Landasan Sejarah dan Batasan Etis
Praktik menggunakan humor untuk menyampaikan kebaikan bukanlah hal baru. Terdapat riwayat yang menunjukkan bahwa Nabi Muhammad SAW juga sesekali bercanda. Tentu saja, candaan beliau selalu mengandung kebenaran dan tidak berlebihan. Hal ini menjadi landasan bahwa seorang dai tidak harus selalu menyampaikan dakwah dengan wajah tegang.

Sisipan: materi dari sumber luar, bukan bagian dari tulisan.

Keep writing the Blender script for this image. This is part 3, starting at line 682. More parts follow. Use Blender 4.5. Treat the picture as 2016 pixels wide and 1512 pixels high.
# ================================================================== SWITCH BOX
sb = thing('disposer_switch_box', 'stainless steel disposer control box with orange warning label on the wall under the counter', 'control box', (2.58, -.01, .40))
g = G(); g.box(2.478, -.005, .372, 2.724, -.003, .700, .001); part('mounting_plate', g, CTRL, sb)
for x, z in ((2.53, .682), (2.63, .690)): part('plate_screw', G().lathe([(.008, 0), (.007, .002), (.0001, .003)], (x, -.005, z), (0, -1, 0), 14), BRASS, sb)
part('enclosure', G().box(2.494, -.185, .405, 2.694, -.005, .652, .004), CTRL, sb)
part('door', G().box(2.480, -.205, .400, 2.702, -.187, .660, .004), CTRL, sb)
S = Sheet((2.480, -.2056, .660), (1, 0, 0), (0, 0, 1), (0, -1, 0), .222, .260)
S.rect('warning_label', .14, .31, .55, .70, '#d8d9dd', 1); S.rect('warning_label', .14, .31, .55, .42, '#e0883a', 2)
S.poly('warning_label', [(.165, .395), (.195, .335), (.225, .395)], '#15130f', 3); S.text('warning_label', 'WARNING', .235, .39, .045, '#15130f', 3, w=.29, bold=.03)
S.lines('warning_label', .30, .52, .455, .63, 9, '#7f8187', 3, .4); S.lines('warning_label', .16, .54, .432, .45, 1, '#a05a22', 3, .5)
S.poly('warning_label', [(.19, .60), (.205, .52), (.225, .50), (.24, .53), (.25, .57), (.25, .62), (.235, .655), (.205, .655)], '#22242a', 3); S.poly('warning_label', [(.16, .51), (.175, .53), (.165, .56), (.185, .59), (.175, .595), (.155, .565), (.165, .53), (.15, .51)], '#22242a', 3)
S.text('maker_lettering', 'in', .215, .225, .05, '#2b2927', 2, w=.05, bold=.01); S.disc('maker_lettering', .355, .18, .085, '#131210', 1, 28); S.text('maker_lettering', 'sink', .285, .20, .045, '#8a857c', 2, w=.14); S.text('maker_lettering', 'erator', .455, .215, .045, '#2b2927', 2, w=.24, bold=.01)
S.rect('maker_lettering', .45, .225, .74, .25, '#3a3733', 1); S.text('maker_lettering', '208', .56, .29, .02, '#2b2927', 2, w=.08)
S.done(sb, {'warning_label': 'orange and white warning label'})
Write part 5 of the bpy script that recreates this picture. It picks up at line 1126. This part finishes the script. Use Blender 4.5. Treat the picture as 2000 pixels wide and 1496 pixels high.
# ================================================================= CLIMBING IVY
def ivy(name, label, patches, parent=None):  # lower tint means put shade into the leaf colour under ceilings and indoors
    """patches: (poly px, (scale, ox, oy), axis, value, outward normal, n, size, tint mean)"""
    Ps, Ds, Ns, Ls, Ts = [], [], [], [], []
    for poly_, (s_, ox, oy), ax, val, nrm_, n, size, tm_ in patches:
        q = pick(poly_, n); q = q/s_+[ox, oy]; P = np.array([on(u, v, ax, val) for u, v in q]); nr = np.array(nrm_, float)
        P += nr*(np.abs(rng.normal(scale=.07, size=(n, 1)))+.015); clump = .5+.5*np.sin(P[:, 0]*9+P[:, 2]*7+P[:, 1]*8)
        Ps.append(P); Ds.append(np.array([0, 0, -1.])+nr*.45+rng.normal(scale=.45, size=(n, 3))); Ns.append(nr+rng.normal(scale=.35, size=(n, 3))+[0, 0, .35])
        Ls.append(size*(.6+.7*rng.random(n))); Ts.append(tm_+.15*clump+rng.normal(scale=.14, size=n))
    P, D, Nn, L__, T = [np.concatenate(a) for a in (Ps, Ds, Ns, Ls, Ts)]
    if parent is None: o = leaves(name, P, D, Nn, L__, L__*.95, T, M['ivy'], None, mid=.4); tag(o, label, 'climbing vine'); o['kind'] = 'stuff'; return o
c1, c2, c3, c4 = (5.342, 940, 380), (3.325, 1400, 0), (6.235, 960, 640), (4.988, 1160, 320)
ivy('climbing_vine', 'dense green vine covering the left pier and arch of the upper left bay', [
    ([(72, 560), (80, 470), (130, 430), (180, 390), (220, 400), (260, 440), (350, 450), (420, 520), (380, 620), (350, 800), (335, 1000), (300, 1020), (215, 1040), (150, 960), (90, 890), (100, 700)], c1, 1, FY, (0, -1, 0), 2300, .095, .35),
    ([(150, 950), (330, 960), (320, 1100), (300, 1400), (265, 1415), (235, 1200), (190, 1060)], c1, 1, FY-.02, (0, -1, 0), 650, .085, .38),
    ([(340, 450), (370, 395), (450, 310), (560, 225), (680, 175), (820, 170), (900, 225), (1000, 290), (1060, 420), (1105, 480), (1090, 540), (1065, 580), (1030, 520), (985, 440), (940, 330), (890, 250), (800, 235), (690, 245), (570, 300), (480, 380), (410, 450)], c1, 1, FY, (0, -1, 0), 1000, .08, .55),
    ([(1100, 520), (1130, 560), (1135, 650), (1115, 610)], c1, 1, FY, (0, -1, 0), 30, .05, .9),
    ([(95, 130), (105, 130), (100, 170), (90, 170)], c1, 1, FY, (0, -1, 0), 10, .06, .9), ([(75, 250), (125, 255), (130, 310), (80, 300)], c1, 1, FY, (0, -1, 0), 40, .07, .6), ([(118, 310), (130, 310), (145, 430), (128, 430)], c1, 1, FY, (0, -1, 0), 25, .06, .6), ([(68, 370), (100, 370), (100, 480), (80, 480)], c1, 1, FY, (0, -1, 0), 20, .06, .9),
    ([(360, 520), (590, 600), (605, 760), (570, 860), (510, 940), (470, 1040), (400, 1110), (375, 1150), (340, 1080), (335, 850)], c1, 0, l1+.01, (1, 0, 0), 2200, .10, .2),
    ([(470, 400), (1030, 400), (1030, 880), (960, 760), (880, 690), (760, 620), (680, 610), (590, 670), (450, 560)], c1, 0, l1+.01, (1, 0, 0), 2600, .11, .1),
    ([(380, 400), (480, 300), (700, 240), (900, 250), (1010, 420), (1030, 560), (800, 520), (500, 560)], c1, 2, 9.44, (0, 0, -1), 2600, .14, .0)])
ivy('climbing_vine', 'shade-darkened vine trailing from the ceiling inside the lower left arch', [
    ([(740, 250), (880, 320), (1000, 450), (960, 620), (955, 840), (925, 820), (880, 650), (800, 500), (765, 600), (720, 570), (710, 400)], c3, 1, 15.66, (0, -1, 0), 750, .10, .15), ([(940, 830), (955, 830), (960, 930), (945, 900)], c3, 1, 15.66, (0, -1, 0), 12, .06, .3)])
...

Namun, seorang dai harus menetapkan batasan yang jelas. Humor dalam dakwah wajib tetap berada dalam koridor etika Islam. Seorang dai harus memegang teguh beberapa prinsip. Pertama, humor tidak boleh mengandung kebohongan. Kedua, candaan tidak boleh bertujuan merendahkan atau menghina orang lain. Ketiga, isinya harus sopan dan tidak menjurus pada hal-hal vulgar. Terakhir, frekuensinya tidak boleh berlebihan hingga menutupi esensi pesan utama.
Relevansi di Era Digital dan Generasi Milenial
Di era digital saat ini, pendekatan humor menjadi semakin relevan. Generasi milenial dan Gen Z memiliki rentang perhatian yang pendek. Mereka menyukai konten yang ringkas, visual, dan menghibur. Oleh karena itu, jika dai menyajikan dakwah secara monoton, audiens akan mudah meninggalkannya.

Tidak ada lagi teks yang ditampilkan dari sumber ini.